[Start of EXERCISE INPUTS]

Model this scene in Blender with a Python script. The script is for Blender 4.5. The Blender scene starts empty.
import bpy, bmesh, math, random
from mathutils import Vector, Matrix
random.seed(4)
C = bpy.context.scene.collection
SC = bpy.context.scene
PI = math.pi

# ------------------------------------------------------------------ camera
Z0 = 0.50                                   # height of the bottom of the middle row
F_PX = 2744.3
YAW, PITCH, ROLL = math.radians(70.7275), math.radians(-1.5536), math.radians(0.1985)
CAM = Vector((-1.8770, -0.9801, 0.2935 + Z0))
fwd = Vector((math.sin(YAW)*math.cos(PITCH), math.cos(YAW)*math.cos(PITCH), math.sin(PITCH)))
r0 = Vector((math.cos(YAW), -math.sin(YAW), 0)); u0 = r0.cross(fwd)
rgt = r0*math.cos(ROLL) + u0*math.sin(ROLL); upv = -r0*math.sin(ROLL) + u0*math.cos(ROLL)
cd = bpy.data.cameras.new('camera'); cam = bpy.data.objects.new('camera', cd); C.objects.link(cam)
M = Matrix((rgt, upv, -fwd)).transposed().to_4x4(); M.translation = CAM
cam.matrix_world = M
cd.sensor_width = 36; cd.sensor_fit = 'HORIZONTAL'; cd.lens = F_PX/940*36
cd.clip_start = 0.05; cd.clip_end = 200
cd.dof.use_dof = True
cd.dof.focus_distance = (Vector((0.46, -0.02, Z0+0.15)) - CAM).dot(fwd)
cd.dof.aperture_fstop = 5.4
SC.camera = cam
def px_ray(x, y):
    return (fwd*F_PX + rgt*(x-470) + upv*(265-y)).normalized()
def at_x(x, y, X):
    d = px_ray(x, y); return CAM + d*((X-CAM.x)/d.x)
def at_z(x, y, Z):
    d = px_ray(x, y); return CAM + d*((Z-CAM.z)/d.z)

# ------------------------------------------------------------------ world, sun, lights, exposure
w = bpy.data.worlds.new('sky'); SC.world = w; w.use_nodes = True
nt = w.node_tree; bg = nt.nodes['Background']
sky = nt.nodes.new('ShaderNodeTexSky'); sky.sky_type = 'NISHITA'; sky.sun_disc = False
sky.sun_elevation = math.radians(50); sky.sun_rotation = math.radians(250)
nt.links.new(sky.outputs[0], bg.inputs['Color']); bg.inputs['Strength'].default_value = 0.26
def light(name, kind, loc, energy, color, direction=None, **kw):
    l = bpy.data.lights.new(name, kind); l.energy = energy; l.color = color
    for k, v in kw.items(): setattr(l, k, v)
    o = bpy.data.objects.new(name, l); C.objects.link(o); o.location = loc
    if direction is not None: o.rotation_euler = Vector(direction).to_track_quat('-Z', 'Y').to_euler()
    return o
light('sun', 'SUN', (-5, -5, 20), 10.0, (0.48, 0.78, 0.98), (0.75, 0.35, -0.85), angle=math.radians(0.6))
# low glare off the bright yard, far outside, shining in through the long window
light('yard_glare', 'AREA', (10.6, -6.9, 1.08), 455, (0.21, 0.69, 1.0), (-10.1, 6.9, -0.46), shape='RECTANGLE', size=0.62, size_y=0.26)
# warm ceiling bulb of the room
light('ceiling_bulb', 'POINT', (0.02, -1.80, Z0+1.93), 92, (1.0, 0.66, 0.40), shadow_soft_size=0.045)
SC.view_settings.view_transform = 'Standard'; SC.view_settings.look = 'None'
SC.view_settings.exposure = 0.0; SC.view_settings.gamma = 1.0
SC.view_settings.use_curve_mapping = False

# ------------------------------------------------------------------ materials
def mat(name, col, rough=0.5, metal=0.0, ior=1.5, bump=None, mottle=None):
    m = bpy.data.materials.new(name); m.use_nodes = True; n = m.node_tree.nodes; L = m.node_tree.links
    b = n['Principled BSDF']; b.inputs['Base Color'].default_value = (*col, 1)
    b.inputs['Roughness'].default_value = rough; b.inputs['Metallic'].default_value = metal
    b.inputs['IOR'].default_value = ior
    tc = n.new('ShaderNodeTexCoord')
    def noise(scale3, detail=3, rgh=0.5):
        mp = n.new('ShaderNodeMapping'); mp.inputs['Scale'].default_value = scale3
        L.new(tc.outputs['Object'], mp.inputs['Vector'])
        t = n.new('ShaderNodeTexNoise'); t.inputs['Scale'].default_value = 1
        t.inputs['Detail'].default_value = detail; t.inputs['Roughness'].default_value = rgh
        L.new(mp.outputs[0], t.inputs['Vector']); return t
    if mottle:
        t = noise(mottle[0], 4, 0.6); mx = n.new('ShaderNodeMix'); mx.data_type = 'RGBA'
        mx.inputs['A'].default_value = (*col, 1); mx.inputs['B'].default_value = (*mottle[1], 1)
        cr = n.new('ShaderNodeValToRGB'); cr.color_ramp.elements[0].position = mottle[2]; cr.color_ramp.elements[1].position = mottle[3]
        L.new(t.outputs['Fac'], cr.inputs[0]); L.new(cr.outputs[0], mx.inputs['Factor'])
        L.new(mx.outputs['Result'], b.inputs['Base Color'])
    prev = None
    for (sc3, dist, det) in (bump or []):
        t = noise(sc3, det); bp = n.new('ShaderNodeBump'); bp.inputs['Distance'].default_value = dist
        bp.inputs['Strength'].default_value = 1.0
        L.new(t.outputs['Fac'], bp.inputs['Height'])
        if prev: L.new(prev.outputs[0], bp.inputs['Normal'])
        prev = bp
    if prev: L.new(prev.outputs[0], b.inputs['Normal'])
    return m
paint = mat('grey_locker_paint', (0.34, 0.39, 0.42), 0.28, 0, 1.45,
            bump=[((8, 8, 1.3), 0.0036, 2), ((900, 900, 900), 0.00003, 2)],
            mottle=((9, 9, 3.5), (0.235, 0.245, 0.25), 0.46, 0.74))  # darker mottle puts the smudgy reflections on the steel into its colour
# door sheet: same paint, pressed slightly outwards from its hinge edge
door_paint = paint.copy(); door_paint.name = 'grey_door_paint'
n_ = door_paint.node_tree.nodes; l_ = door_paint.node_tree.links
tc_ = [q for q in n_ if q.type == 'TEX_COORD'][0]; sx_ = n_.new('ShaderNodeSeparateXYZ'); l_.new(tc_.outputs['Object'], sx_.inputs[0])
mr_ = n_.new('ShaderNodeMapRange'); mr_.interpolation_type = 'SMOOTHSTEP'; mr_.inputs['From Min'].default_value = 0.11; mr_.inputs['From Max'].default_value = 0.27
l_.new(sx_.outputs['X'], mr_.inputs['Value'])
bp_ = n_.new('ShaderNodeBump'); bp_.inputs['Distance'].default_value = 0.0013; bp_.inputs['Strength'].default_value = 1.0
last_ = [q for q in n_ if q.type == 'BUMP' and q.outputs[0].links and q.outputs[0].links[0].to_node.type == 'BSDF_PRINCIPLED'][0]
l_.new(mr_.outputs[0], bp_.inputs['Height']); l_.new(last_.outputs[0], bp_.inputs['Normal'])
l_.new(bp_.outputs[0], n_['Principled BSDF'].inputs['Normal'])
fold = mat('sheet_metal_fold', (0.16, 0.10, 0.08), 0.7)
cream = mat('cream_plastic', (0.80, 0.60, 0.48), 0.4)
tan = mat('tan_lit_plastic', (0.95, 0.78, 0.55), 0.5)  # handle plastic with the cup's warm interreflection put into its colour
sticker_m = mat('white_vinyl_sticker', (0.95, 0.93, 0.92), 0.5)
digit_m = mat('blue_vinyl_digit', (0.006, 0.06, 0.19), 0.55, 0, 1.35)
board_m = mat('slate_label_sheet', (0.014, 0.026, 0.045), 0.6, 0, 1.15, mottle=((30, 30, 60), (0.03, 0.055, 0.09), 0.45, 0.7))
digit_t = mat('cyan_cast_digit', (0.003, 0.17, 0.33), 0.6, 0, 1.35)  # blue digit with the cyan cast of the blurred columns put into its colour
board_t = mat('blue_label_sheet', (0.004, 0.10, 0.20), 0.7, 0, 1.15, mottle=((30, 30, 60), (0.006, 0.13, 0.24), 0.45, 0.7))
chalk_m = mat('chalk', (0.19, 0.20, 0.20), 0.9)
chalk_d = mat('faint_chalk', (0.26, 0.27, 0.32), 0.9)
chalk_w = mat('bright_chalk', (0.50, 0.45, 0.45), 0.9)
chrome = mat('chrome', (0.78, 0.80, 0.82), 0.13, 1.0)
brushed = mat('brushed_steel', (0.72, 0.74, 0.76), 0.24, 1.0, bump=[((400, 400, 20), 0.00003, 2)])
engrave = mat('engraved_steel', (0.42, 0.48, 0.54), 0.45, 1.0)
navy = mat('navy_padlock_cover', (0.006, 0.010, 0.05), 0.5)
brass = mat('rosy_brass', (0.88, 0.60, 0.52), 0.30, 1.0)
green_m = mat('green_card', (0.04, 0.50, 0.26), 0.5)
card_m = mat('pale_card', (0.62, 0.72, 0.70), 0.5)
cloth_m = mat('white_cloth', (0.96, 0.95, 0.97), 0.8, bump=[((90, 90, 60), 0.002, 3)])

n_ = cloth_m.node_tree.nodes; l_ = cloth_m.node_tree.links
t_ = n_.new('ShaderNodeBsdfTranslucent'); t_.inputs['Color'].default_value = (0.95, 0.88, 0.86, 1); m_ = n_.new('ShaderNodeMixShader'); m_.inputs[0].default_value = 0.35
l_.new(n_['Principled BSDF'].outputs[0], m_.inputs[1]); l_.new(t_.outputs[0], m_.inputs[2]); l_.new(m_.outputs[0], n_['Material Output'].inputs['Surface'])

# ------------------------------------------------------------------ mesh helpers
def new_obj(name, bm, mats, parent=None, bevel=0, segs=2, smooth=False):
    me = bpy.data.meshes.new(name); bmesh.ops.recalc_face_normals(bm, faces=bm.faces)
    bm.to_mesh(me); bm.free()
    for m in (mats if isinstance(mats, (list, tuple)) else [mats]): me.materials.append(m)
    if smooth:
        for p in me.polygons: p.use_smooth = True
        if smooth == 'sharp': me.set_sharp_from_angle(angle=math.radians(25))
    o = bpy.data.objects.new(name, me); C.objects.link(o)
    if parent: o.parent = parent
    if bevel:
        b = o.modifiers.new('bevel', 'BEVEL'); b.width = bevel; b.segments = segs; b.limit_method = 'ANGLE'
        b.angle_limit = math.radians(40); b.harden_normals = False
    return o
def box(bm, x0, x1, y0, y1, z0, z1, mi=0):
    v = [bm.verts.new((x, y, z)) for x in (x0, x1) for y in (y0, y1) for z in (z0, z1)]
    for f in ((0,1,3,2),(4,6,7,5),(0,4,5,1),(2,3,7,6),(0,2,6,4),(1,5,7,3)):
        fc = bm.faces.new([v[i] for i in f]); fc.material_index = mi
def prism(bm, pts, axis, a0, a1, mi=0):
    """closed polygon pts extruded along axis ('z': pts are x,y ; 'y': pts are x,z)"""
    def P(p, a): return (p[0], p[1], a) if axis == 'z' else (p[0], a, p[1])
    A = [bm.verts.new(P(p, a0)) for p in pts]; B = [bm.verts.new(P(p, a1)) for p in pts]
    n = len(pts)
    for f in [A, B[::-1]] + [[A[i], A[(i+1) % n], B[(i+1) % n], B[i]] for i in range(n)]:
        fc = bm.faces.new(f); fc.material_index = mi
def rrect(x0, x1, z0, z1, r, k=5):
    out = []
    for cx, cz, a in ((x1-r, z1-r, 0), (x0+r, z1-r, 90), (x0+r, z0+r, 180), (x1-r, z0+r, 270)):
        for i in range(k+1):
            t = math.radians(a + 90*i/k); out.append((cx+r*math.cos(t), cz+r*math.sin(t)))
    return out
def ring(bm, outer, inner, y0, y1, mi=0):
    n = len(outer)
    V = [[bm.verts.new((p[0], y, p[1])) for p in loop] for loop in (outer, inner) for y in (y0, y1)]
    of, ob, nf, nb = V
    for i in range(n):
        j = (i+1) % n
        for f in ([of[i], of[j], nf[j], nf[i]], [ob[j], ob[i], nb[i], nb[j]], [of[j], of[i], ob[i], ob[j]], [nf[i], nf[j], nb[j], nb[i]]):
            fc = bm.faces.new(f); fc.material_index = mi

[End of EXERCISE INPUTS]
[Start of EXERCISE INPUTS]

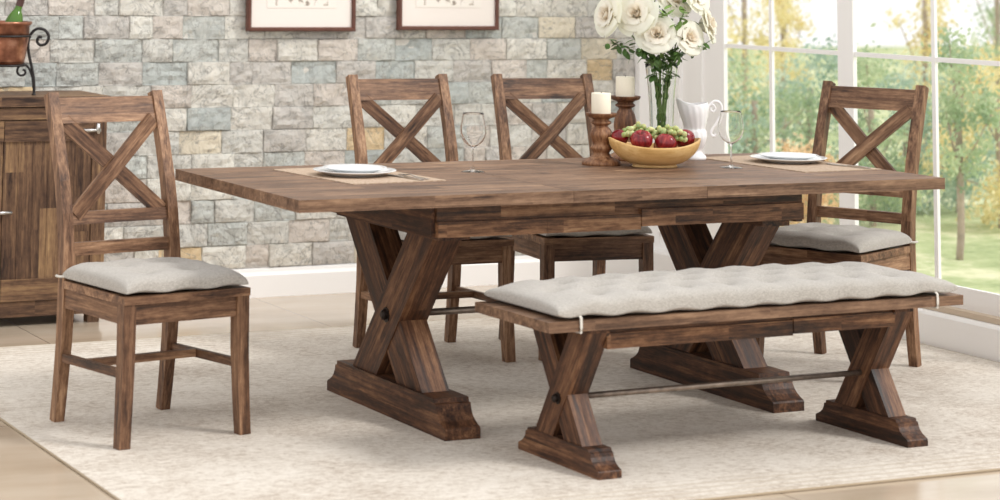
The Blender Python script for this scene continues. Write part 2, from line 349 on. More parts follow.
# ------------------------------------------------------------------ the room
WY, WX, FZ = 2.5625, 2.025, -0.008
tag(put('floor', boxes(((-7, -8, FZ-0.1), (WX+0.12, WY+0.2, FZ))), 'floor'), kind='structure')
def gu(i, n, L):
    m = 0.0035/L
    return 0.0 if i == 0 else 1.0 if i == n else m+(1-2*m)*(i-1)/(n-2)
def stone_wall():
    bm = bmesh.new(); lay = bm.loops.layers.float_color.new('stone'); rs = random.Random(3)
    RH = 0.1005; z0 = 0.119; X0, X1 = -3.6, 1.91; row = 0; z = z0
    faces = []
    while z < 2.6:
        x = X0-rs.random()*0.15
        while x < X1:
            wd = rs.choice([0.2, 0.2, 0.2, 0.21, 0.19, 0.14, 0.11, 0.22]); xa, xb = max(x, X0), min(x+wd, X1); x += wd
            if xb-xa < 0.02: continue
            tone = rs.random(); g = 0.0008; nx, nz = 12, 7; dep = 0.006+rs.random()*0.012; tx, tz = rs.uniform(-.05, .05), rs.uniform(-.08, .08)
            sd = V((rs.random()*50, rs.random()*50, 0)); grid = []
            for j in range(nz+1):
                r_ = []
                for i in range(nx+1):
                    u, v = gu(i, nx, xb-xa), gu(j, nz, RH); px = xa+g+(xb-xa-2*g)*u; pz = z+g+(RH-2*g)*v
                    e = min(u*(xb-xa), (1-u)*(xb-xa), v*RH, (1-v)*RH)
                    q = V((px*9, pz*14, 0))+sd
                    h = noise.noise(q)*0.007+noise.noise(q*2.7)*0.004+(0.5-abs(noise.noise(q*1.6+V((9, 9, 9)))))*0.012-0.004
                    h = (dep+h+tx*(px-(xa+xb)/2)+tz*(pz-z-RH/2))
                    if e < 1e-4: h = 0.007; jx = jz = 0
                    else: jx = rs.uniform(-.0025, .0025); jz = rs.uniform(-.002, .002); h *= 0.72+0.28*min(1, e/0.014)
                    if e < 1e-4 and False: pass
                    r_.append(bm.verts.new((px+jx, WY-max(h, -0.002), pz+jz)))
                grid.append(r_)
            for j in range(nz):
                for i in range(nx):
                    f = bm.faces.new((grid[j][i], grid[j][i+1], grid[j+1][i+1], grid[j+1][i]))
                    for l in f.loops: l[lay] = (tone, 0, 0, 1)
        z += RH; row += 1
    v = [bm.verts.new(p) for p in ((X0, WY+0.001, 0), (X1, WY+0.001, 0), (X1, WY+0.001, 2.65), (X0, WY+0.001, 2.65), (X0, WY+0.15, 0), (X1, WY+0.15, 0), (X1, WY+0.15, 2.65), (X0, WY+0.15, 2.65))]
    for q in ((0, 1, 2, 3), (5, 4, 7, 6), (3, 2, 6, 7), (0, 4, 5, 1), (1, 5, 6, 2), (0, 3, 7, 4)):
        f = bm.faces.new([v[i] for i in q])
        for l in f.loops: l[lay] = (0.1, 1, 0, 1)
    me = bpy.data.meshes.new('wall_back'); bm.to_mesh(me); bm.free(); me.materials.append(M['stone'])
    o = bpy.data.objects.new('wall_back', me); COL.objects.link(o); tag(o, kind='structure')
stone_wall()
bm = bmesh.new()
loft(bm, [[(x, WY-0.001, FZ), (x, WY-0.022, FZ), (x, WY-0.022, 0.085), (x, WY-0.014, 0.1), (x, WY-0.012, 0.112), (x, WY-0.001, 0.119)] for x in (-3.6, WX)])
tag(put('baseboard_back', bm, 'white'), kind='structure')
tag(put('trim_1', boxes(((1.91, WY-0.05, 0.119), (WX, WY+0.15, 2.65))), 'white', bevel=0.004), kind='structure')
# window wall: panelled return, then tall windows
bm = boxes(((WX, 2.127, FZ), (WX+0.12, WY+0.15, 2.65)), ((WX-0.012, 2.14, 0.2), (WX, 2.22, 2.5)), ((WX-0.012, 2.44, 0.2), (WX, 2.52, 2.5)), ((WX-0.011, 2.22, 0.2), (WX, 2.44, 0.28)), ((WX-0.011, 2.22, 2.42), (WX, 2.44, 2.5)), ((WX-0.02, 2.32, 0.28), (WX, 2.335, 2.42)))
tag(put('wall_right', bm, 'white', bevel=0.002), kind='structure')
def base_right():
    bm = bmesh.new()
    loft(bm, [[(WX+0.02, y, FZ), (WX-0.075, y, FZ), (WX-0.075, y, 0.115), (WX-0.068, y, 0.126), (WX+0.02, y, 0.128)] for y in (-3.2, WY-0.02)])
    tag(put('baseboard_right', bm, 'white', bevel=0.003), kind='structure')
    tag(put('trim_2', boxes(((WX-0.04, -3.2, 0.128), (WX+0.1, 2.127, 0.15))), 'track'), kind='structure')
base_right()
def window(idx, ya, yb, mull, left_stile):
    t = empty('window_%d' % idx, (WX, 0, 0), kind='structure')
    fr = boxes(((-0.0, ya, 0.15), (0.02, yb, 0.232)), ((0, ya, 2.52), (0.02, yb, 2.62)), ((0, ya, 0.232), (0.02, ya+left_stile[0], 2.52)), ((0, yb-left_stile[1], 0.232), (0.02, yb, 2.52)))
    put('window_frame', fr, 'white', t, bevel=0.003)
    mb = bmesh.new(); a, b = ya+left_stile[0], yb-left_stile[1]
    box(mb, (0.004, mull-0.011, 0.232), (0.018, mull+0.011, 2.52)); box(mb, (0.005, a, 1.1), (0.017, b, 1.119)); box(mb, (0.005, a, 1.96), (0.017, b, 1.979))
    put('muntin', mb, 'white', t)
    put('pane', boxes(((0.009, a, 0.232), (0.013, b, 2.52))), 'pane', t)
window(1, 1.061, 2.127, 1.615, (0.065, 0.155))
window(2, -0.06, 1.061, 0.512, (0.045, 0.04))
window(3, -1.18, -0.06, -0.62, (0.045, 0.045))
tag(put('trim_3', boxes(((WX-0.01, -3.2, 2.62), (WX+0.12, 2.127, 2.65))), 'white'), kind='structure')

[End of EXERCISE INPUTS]
[Start of EXERCISE INPUTS]

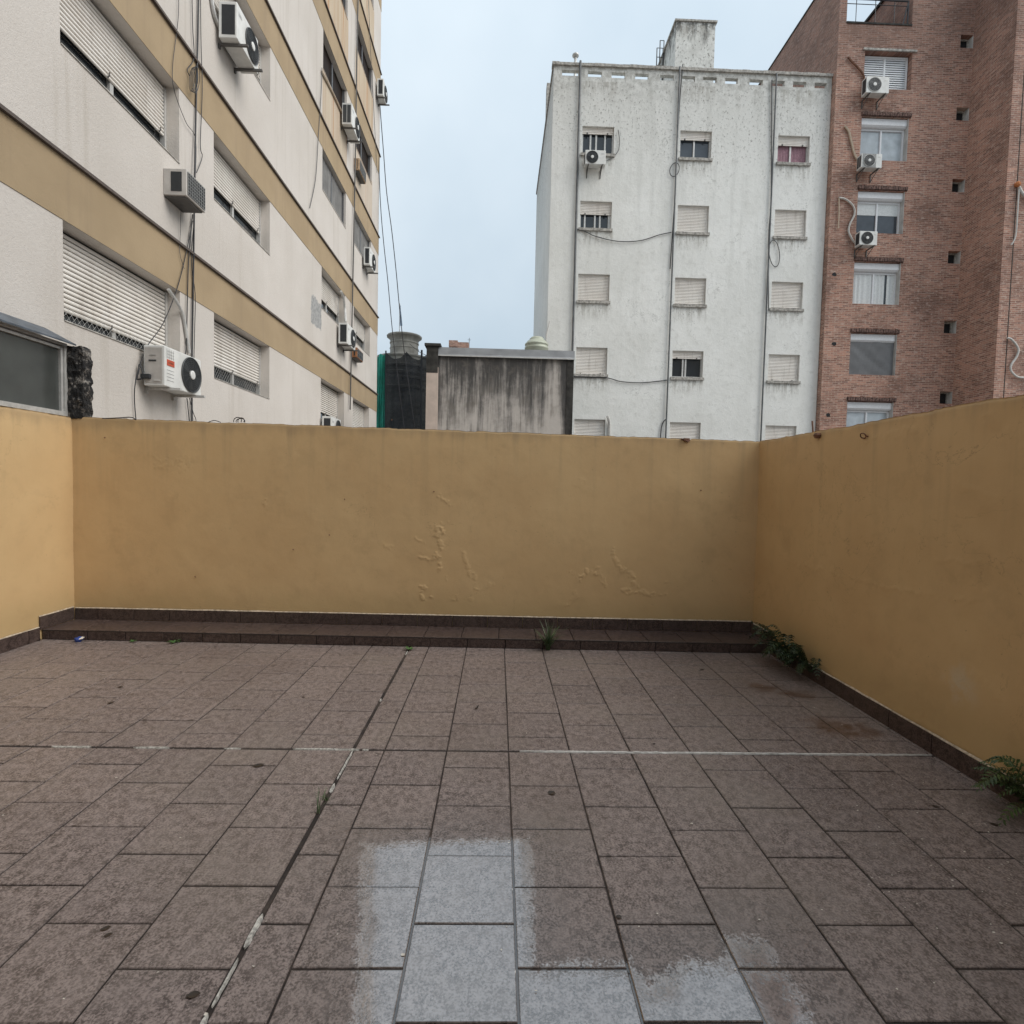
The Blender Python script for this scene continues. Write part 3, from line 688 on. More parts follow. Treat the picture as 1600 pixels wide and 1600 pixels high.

[End of EXERCISE INPUTS]

EXERCISE OBJECTIVE >> Look over the listing. Pull out every line with the string "part" in it.

TASK SOLUTION >>
The Blender Python script for this scene continues. Write part 2, from line 349 on. More parts follow.
The Blender Python script for this scene continues. Write part 3, from line 688 on. More parts follow. Treat the picture as 1600 pixels wide and 1600 pixels high.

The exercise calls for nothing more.